The Macedonian President's summer hideaway

 Today I went out on a boat on the lake; a little wooden thing with an outboard motor, and a Vietnam-river-boat style old army canvas over the top. We headed off in the general direction of Albania, before cutting back past the summer residence of the Macedonian president, on a secluded outcrop- the building originally put up for Marshal Tito in Yugoslav times. A little police boat bobbed at the edge of the little jetty, indicating that the president was there, although the two officers on duty seemed fully occupied in making their lunch. It was very peaceful, with the water, calm, a deep blue-green.

So, that's pretty much the end of the holiday phase of this trip, and Ohrid was a very good choice to end it in.
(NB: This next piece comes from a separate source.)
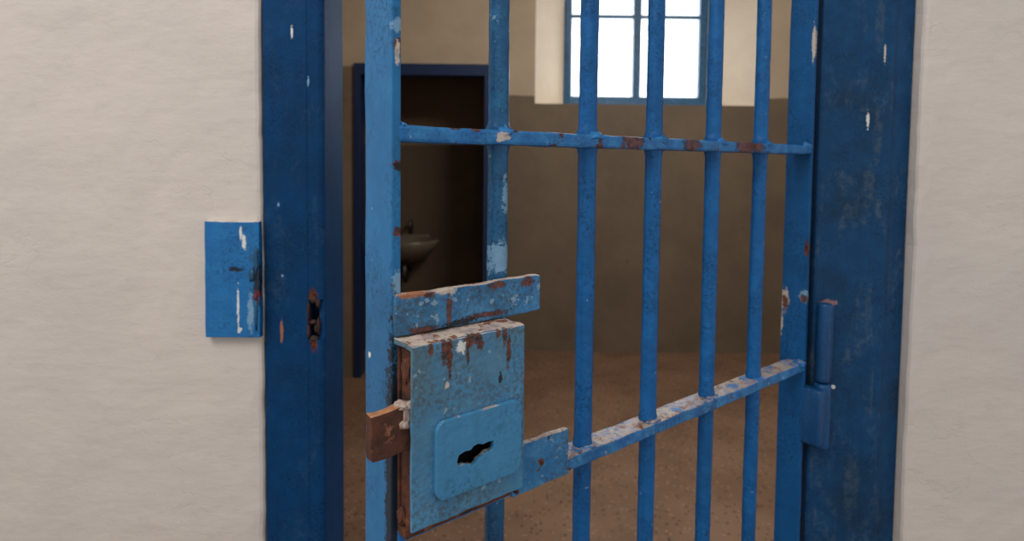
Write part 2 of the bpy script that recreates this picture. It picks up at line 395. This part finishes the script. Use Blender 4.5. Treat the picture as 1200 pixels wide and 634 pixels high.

Macedonia is still off the beaten track for many UK tourists, and options for getting here are limited, but if you get the chance to come to Ohrid, don't hesitate- do it.

This week, I'm basing myself in Bitola, about an hour's drive from here and ten miles or so from the Greek border. Whilst there, as well as looking around Bitola itself, I'm going to Prilep- home of the longest established artist's colony in the former Yugoslavia and still going in contemporary Macedonia, as well as Krusevo, where there is a museum dedicated to Nikola Martinovski, Macedonian's J.D. Fergusson-cum-Chagall. Having written a near dissertation's worth of pure bunkum on here today, my next update will be from Bitola probably on Wednesday night- by then I should have had my first meetings and taken my first notes for the big tome.